From the opening, we feel for poor Julianna. She’s smart and plainly believes in women’s rights, but she is also a loving and supportive daughter; and these, her own best characteristics, have left her trapped.

One of her few indulgences, sailing, reveals to us the true Julianna. And sailing is also an indulgence for the very not-approved prince: Alejandro. HE is, believe me, the stuff of romance-readers’ dreams. All right, so he does have a bit of a reputation; but he’s also clever and successful and uninterested in his own government/family’s throne, and seems far far above Julianna’s latest intended, his brother, the prince Enrique.

Sailing speaks to both of them: the wildness and freedom of a life caught between wind and wave. Ms. McClone’s vividly described scenes make this one of the richest and most evocative stories imaginable. Somehow, she equates Alejandro with all the best of the ocean – the wildness, the salty smell, the freedom. Yet, there he is, the same guy, also cuddling his rescued kitten.

Yes, he has good reasons to fade into the shadows, but will he? We cannot believe it. Before we are far into the tale, we know what we want to happen. Yet, for the good of everyone, including the good of two different minor countries, a very different outcome is the one we – and Julianna – should be hoping for. We know it, she knows it, even poor Alejandro knows it, although goodness knows, it’s in his best interest to vote the other way.

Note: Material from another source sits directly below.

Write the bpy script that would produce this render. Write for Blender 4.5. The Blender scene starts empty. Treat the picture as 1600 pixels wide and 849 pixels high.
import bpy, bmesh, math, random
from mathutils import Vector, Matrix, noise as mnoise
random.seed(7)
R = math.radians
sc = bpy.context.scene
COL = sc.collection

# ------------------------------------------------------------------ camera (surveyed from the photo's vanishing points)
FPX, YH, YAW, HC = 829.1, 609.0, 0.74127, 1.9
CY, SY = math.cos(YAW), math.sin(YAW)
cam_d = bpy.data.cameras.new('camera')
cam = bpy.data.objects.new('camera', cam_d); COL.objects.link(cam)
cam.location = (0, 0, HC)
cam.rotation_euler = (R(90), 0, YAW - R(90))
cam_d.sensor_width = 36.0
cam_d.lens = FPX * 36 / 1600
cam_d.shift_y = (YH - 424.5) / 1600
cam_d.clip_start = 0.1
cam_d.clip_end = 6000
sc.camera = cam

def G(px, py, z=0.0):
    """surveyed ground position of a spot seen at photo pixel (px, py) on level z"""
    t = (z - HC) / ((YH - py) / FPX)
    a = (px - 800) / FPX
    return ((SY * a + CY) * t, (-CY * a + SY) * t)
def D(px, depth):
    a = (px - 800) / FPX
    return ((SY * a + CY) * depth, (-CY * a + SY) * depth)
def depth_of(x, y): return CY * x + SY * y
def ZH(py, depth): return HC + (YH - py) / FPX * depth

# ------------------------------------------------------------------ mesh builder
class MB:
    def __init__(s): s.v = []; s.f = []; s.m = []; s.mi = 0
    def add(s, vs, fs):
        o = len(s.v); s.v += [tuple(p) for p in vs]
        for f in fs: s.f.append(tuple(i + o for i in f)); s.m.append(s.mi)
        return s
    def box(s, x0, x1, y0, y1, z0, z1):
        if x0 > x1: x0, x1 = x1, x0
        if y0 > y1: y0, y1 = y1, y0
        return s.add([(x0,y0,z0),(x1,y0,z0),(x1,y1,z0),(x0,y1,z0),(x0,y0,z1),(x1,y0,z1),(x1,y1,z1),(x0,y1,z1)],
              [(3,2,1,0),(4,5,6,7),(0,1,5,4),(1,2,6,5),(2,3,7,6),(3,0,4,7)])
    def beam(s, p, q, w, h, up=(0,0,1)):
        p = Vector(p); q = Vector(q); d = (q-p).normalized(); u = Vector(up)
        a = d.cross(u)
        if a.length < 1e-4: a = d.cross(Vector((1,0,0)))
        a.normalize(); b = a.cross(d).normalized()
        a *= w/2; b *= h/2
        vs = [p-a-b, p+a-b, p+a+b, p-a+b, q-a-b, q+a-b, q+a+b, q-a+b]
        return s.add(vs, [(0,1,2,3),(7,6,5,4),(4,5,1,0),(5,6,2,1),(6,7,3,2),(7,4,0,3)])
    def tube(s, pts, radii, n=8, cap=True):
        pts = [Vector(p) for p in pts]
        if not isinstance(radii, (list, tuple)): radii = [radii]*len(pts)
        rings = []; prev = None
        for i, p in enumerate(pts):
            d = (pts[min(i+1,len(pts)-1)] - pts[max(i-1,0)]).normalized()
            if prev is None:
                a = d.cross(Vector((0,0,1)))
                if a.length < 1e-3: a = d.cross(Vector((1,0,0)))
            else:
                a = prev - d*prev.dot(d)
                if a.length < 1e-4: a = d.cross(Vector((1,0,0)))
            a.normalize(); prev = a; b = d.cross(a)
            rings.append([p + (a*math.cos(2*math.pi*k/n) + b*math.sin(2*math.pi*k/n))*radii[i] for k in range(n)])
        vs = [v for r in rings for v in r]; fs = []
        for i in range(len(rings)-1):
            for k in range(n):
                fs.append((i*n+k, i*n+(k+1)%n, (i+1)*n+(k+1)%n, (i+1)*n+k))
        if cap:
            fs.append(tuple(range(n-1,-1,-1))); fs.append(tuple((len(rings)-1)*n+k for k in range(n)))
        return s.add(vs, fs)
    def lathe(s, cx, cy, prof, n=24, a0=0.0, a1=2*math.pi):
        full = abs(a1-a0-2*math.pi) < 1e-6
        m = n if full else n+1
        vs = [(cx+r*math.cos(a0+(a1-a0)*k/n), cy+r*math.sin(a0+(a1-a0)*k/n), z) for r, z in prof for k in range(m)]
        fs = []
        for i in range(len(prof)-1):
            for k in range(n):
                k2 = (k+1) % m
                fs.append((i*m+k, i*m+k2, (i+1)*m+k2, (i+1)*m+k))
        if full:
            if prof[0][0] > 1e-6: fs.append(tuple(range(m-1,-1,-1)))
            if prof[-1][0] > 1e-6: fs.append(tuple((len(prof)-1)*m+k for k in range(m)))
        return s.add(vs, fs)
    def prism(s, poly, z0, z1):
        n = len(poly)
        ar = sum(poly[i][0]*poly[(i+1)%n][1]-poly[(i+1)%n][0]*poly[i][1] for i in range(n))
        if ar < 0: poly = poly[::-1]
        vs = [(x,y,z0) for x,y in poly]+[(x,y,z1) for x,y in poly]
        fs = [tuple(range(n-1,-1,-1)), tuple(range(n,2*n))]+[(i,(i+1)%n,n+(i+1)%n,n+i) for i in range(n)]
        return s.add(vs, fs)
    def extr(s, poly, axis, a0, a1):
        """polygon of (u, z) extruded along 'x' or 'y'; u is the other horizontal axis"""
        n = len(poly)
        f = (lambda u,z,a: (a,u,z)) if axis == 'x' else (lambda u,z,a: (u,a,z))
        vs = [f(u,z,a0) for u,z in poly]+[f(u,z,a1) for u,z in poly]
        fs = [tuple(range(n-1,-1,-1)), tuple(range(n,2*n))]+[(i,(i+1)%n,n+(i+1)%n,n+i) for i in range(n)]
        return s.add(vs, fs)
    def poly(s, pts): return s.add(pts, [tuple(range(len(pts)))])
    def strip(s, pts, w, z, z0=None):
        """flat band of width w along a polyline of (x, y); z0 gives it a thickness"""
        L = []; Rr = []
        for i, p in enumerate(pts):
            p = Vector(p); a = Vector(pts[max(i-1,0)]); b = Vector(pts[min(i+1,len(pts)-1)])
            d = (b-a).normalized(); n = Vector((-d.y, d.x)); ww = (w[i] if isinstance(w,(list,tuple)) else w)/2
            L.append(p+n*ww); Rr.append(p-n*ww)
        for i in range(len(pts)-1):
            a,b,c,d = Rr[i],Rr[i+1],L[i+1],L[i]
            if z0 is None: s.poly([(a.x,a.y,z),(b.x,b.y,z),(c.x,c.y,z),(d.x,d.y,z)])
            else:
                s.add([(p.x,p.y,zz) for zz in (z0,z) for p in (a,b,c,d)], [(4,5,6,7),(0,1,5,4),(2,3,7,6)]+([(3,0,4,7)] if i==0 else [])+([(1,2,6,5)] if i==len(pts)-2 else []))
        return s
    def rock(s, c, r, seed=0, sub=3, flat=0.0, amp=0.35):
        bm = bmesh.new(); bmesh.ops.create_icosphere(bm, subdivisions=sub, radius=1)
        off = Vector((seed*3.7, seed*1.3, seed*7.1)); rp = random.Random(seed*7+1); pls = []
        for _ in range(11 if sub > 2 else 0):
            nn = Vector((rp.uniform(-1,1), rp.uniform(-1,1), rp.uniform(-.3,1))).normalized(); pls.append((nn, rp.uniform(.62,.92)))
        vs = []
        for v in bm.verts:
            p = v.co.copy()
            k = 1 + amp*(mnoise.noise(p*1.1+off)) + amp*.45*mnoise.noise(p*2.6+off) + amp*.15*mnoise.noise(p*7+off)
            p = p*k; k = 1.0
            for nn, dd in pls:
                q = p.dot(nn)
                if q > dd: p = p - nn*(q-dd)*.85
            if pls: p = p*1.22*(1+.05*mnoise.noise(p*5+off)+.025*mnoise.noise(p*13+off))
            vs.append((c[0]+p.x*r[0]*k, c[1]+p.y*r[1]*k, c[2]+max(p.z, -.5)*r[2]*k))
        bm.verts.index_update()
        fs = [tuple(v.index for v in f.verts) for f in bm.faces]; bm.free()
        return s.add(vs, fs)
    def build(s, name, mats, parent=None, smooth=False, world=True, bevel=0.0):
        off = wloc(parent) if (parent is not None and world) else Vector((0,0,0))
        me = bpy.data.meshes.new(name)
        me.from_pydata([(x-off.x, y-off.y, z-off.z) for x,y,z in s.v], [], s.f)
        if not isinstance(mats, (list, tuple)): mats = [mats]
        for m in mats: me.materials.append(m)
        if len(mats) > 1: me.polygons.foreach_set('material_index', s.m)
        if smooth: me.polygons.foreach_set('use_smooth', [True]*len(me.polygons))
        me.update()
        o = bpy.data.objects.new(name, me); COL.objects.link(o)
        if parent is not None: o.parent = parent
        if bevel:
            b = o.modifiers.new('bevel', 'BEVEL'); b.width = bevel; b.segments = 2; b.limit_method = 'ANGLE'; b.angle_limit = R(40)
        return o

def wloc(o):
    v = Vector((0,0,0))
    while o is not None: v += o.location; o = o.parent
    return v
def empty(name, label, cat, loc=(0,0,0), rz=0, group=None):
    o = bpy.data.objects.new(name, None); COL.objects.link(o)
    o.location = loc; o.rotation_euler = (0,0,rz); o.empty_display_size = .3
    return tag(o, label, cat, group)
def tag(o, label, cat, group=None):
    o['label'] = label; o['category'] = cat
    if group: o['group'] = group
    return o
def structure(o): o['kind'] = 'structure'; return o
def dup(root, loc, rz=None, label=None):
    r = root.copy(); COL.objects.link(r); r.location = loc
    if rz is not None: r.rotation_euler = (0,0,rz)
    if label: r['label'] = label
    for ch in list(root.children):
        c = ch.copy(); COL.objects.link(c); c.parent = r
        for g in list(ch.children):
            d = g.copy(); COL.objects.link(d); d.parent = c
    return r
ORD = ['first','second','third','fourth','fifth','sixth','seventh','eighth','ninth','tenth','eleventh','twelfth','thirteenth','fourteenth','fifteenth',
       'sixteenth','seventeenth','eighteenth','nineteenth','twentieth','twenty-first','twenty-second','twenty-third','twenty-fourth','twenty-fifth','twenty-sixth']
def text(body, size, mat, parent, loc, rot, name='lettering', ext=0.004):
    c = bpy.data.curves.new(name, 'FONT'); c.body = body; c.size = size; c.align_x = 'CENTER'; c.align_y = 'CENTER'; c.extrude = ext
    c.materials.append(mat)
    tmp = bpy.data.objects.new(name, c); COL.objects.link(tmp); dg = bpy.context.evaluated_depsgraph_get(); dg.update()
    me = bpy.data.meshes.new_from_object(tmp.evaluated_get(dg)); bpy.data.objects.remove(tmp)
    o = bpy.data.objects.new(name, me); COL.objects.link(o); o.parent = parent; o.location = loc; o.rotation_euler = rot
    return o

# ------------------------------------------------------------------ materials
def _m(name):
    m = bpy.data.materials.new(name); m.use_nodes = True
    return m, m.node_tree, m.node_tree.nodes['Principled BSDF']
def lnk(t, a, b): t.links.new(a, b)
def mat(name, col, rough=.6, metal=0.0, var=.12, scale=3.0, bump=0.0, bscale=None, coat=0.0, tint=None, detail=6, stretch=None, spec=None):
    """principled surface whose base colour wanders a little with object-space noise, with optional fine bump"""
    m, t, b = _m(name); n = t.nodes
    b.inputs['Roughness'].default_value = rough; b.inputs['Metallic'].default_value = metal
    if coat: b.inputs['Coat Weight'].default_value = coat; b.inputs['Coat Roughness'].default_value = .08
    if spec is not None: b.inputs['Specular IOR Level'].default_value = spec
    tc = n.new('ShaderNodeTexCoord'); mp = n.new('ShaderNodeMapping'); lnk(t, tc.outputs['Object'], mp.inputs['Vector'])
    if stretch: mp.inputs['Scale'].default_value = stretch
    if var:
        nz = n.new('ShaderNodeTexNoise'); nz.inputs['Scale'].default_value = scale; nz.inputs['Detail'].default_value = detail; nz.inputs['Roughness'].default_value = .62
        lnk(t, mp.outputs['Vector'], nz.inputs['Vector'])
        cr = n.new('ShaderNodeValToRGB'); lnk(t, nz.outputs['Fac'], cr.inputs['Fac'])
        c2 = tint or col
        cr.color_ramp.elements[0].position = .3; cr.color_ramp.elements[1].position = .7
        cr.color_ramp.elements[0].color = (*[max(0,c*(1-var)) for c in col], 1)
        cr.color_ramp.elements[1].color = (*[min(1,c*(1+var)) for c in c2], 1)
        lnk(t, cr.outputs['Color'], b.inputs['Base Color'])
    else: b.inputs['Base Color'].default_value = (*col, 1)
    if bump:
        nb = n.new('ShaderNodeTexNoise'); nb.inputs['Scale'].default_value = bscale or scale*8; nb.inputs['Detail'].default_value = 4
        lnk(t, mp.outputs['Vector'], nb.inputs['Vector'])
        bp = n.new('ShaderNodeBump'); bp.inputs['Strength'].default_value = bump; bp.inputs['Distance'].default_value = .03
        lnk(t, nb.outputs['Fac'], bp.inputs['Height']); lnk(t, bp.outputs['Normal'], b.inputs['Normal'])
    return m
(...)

Sailing, mere sport to some, will actually reveal something about the inner soul of the prominent characters. There is the Med Cup on the horizon, the greatest of all sailing races. There is a chance, the merest possibility, that the race will force Julianna to wake up and see what she wants for a change…but perhaps options will be swept away before she ever gets a chance to make a real decisision.

Secondary characters (even the squeaky kitten!) are well-developed and believable. Motivations are clear and often, even though we don’t want to, we do sympathize with the desires of others; that of King Alaric to keep his daughter safe, or of Enrique to enrich his country (and also himself).

This is one of publisher Harlequin’s ‘Once Upon a Kiss” series; technically a ‘retelling’ of a classic…and although the word ‘retelling’ never fails to make me feel as though I already know this story, nothing could be further from the truth here. Ms. McClone has crafted an amazing and engaging story that creates all the desperation as well as the feel-good of any great fairy tale. Not-So-Perfect Princess is a must read.